**INFORMATION SUPPLIED:**
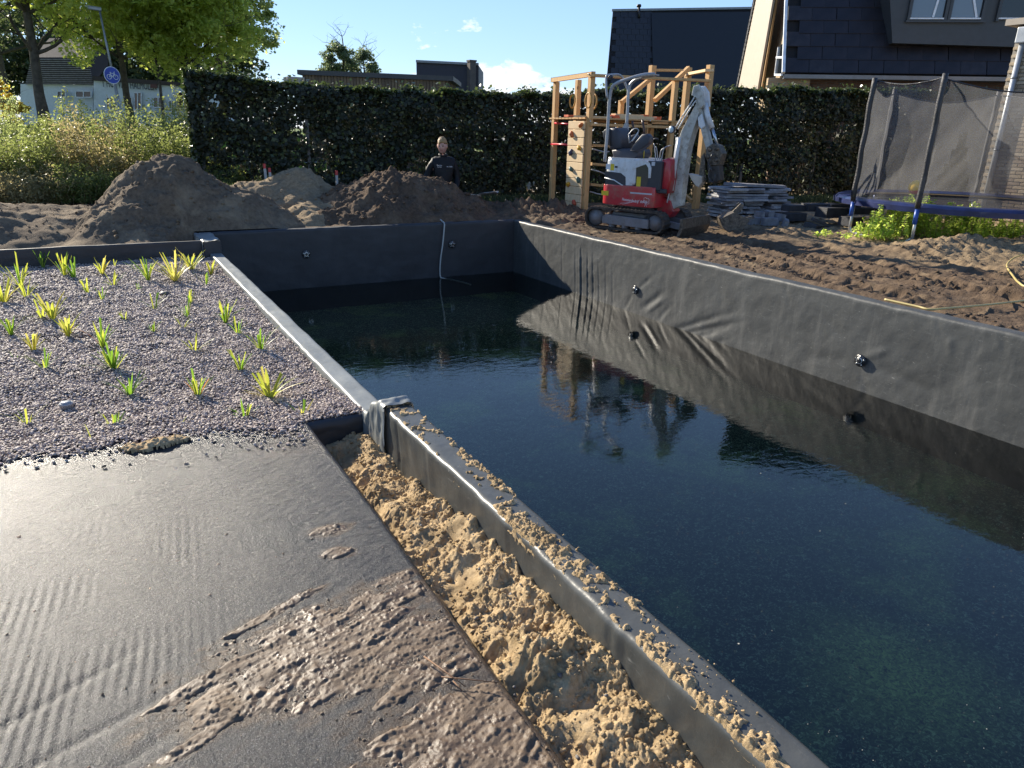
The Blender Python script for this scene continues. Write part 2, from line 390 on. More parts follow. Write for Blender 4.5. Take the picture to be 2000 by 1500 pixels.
soil = link('soil_ground', gridmesh('soil_ground', X, Y, Z, ~hole), M_SOIL); tag(soil, kind='structure')
xs = np.concatenate([np.arange(-160, -40, 8), np.arange(-40, 40, 1.0), np.arange(40, 161, 8)]); ys = np.concatenate([np.arange(-60, -6, 6), np.arange(-6, 60, .9), np.arange(60, 301, 10)])
X, Y = np.meshgrid(xs, ys, indexing='ij'); Z = H(X, Y) - .03
xc = (X[:-1, :-1] + X[1:, 1:]) / 2; yc = (Y[:-1, :-1] + Y[1:, 1:]) / 2
hole = (xc > -6.2) & (xc < 18.2) & (yc > -3.6) & (yc < 15.6)
Z = np.where(((X > -8) & (X < 20)) & (Y < 18), Z - .06, Z)
g_ = link('grass_ground', gridmesh('grass_ground', X, Y, Z, ~hole), M_GRASS); tag(g_, kind='structure')
# pale cycle path and road crossing the verge at the left
M_PATH = simple('pale_path', (.34, .32, .30), .85, bump=.3, bs=30)
def strip(name, y0, y1, x0, x1, mat, dz=.03, sl=-.02):
    X, Y = np.meshgrid(np.linspace(x0, x1, 60), np.linspace(y0, y1, 6), indexing='ij'); Y = Y + X * sl
    return tag(link(name, gridmesh(name, X, Y, H(X, Y) + dz), mat), kind='structure')
strip('path', 22.6, 24.4, -30, 14, M_PATH); strip('road', 33.5, 38.5, -45, 30, simple('asphalt_pale', (.22, .21, .20), .8, bump=.2), .05)

# ================================================================ POOL
def resample(pts, step):
    pts = np.array(pts, float); d = np.r_[0, np.cumsum(np.hypot(*np.diff(pts, axis=0).T))]; n = max(2, int(d[-1] / step) + 1); t = np.linspace(0, d[-1], n)
    return np.stack([np.interp(t, d, pts[:, 0]), np.interp(t, d, pts[:, 1])], 1), t
def rounded(x0, x1, z0a, ztop, z0b, r=.018):
    """liner over a wall: outer foot, over the top with rounded corners, inner foot"""
    s = 1 if x1 > x0 else -1
    p = [(x0, z0a)]
    for k in range(5): a = math.pi * (1 - k / 8); p.append((x0 + s * r + s * r * math.cos(a), ztop - r + r * math.sin(a)))
    for k in range(5): a = math.pi * (.5 - k / 8); p.append((x1 - s * r + s * r * math.cos(a), ztop - r + r * math.sin(a)))
    p.append((x1, z0b)); return p
def sweep(name, prof, t0, t1, dt, mat, axis='y', disp=None, step=.02, parent=None, zoff=None):
    P, s = resample(prof, step); T = np.arange(t0, t1 + dt * .5, dt); n = len(T)
    tn = np.gradient(P, axis=0); tn /= np.hypot(*tn.T)[:, None]; N = np.stack([-tn[:, 1], tn[:, 0]], 1)
    A = np.repeat(P[None, :, 0], n, 0); B = np.repeat(P[None, :, 1], n, 0); TT = np.repeat(T[:, None], len(P), 1)
    if disp is not None:
        d = disp(TT, A, B); A = A + d * N[None, :, 0]; B = B + d * N[None, :, 1]
    if zoff is not None: B = B + zoff(TT)
    X, Y = (A, TT) if axis == 'y' else (TT, A)
    return link(name, gridmesh(name, X, Y, B), mat, parent)
def seg(y, z, a, b, w, amp, pw=1.0):
    ax, ay = a; bx, by = b; dx, dy = bx - ax, by - ay; L2 = dx * dx + dy * dy
    t = np.clip(((y - ax) * dx + (z - ay) * dy) / L2, 0, 1); d = np.hypot(y - ax - t * dx, z - ay - t * dy)
    return amp * np.exp(-(d / w) ** 2) * np.clip(np.minimum((t + .12) * 3.0, (1.06 - t) * 2.2), 0, 1) ** pw
FIT_R = ((3.67, -.53), (6.81, -.51)); FIT_F = ((2.41, -.34), (4.61, -.32))
def wrinkle_right(T, A, B):
    vert = (A < 5.705).astype(float)
    w = (T * 0).astype(float)
    for y0, a, top in ((8.02, .034, -.18), (7.86, .020, -.22), (7.74, .017, -.2), (7.60, .012, -.3), (8.16, .013, -.15), (8.5, .009, -.12), (7.45, .010, -.25), (7.3, .007, -.3)):
        w = w + seg(T, B, (y0 + .03, top), (y0 - .06, -.98), .016 if a > .02 else .022, a)
        w = w - seg(T, B, (y0 + .045, top), (y0 - .04, -.98), .016, a * .7)
    for a, b, am, wd in (((4.6, -.03), (4.52, -.20), .006, .02), ((3.1, -.02), (3.04, -.16), .007, .018), ((2.6, -.03), (2.55, -.2), .006, .02), ((7.0, -.02), (6.9, -.18), .006, .02), ((5.9, -.02), (5.8, -.16), .006, .02), ((1.9, -.3), (1.75, -.7), .007, .03), ((4.2, -.2), (3.9, -.35), .005, .04), ((9.0, -.1), (8.9, -.6), .008, .03), ((9.3, -.1), (9.25, -.7), .006, .02),((6.20, -.92), (5.15, -.40), .020, .035), ((6.02, -.90), (5.05, -.50), .024, .033), ((5.85, -.92), (5.25, -.62), .018, .03), ((5.72, -1.0), (5.2, -.73), .014, .03),
                         ((6.66, -.70), (6.28, -.42), .020, .035), ((6.58, -.74), (6.25, -.50), -.016, .03), ((6.38, -.8), (6.1, -.52), .010, .03), ((6.76, -.47), (6.52, -.28), .015, .03),
                         ((3.64, -.49), (3.42, -.36), -.010, .03), ((3.6, -.55), (2.9, -.60), .010, .05), ((3.75, -.56), (4.3, -.66), .008, .05), ((3.66, -.6), (3.5, -.95), .009, .04),
                         ((2.98, -.15), (2.92, -.30), -.010, .03), ((4.9, -.5), (4.1, -.62), .006, .07), ((5.5, -.2), (5.35, -.35), .006, .05), ((2.4, -.62), (1.6, -.7), .008, .07), ((6.86, -.56), (7.05, -.85), .008, .03)):
        w = w + seg(T, B, a, b, wd, am)
    w = w * .56 + .005 * fbm(T * .9, B * 2, 2, 61) + .0018 * fbm(T * 6 + B * 4, B * 5, 3, 62)
    return w * vert + (1 - vert) * (.004 * fbm(T * 4, A * 8, 2, 63))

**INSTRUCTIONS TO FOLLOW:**
Return each line from the material above exactly, but not the pictures.

**EXERCISE RESULT:**
The Blender Python script for this scene continues. Write part 2, from line 390 on. More parts follow. Write for Blender 4.5. Take the picture to be 2000 by 1500 pixels.
soil = link('soil_ground', gridmesh('soil_ground', X, Y, Z, ~hole), M_SOIL); tag(soil, kind='structure')
xs = np.concatenate([np.arange(-160, -40, 8), np.arange(-40, 40, 1.0), np.arange(40, 161, 8)]); ys = np.concatenate([np.arange(-60, -6, 6), np.arange(-6, 60, .9), np.arange(60, 301, 10)])
X, Y = np.meshgrid(xs, ys, indexing='ij'); Z = H(X, Y) - .03
xc = (X[:-1, :-1] + X[1:, 1:]) / 2; yc = (Y[:-1, :-1] + Y[1:, 1:]) / 2
hole = (xc > -6.2) & (xc < 18.2) & (yc > -3.6) & (yc < 15.6)
Z = np.where(((X > -8) & (X < 20)) & (Y < 18), Z - .06, Z)
g_ = link('grass_ground', gridmesh('grass_ground', X, Y, Z, ~hole), M_GRASS); tag(g_, kind='structure')
# pale cycle path and road crossing the verge at the left
M_PATH = simple('pale_path', (.34, .32, .30), .85, bump=.3, bs=30)
def strip(name, y0, y1, x0, x1, mat, dz=.03, sl=-.02):
    X, Y = np.meshgrid(np.linspace(x0, x1, 60), np.linspace(y0, y1, 6), indexing='ij'); Y = Y + X * sl
    return tag(link(name, gridmesh(name, X, Y, H(X, Y) + dz), mat), kind='structure')
strip('path', 22.6, 24.4, -30, 14, M_PATH); strip('road', 33.5, 38.5, -45, 30, simple('asphalt_pale', (.22, .21, .20), .8, bump=.2), .05)

# ================================================================ POOL
def resample(pts, step):
    pts = np.array(pts, float); d = np.r_[0, np.cumsum(np.hypot(*np.diff(pts, axis=0).T))]; n = max(2, int(d[-1] / step) + 1); t = np.linspace(0, d[-1], n)
    return np.stack([np.interp(t, d, pts[:, 0]), np.interp(t, d, pts[:, 1])], 1), t
def rounded(x0, x1, z0a, ztop, z0b, r=.018):
    """liner over a wall: outer foot, over the top with rounded corners, inner foot"""
    s = 1 if x1 > x0 else -1
    p = [(x0, z0a)]
    for k in range(5): a = math.pi * (1 - k / 8); p.append((x0 + s * r + s * r * math.cos(a), ztop - r + r * math.sin(a)))
    for k in range(5): a = math.pi * (.5 - k / 8); p.append((x1 - s * r + s * r * math.cos(a), ztop - r + r * math.sin(a)))
    p.append((x1, z0b)); return p
def sweep(name, prof, t0, t1, dt, mat, axis='y', disp=None, step=.02, parent=None, zoff=None):
    P, s = resample(prof, step); T = np.arange(t0, t1 + dt * .5, dt); n = len(T)
    tn = np.gradient(P, axis=0); tn /= np.hypot(*tn.T)[:, None]; N = np.stack([-tn[:, 1], tn[:, 0]], 1)
    A = np.repeat(P[None, :, 0], n, 0); B = np.repeat(P[None, :, 1], n, 0); TT = np.repeat(T[:, None], len(P), 1)
    if disp is not None:
        d = disp(TT, A, B); A = A + d * N[None, :, 0]; B = B + d * N[None, :, 1]
    if zoff is not None: B = B + zoff(TT)
    X, Y = (A, TT) if axis == 'y' else (TT, A)
    return link(name, gridmesh(name, X, Y, B), mat, parent)
def seg(y, z, a, b, w, amp, pw=1.0):
    ax, ay = a; bx, by = b; dx, dy = bx - ax, by - ay; L2 = dx * dx + dy * dy
    t = np.clip(((y - ax) * dx + (z - ay) * dy) / L2, 0, 1); d = np.hypot(y - ax - t * dx, z - ay - t * dy)
    return amp * np.exp(-(d / w) ** 2) * np.clip(np.minimum((t + .12) * 3.0, (1.06 - t) * 2.2), 0, 1) ** pw
FIT_R = ((3.67, -.53), (6.81, -.51)); FIT_F = ((2.41, -.34), (4.61, -.32))
def wrinkle_right(T, A, B):
    vert = (A < 5.705).astype(float)
    w = (T * 0).astype(float)
    for y0, a, top in ((8.02, .034, -.18), (7.86, .020, -.22), (7.74, .017, -.2), (7.60, .012, -.3), (8.16, .013, -.15), (8.5, .009, -.12), (7.45, .010, -.25), (7.3, .007, -.3)):
        w = w + seg(T, B, (y0 + .03, top), (y0 - .06, -.98), .016 if a > .02 else .022, a)
        w = w - seg(T, B, (y0 + .045, top), (y0 - .04, -.98), .016, a * .7)
    for a, b, am, wd in (((4.6, -.03), (4.52, -.20), .006, .02), ((3.1, -.02), (3.04, -.16), .007, .018), ((2.6, -.03), (2.55, -.2), .006, .02), ((7.0, -.02), (6.9, -.18), .006, .02), ((5.9, -.02), (5.8, -.16), .006, .02), ((1.9, -.3), (1.75, -.7), .007, .03), ((4.2, -.2), (3.9, -.35), .005, .04), ((9.0, -.1), (8.9, -.6), .008, .03), ((9.3, -.1), (9.25, -.7), .006, .02),((6.20, -.92), (5.15, -.40), .020, .035), ((6.02, -.90), (5.05, -.50), .024, .033), ((5.85, -.92), (5.25, -.62), .018, .03), ((5.72, -1.0), (5.2, -.73), .014, .03),
                         ((6.66, -.70), (6.28, -.42), .020, .035), ((6.58, -.74), (6.25, -.50), -.016, .03), ((6.38, -.8), (6.1, -.52), .010, .03), ((6.76, -.47), (6.52, -.28), .015, .03),
                         ((3.64, -.49), (3.42, -.36), -.010, .03), ((3.6, -.55), (2.9, -.60), .010, .05), ((3.75, -.56), (4.3, -.66), .008, .05), ((3.66, -.6), (3.5, -.95), .009, .04),
                         ((2.98, -.15), (2.92, -.30), -.010, .03), ((4.9, -.5), (4.1, -.62), .006, .07), ((5.5, -.2), (5.35, -.35), .006, .05), ((2.4, -.62), (1.6, -.7), .008, .07), ((6.86, -.56), (7.05, -.85), .008, .03)):
        w = w + seg(T, B, a, b, wd, am)
    w = w * .56 + .005 * fbm(T * .9, B * 2, 2, 61) + .0018 * fbm(T * 6 + B * 4, B * 5, 3, 62)
    return w * vert + (1 - vert) * (.004 * fbm(T * 4, A * 8, 2, 63))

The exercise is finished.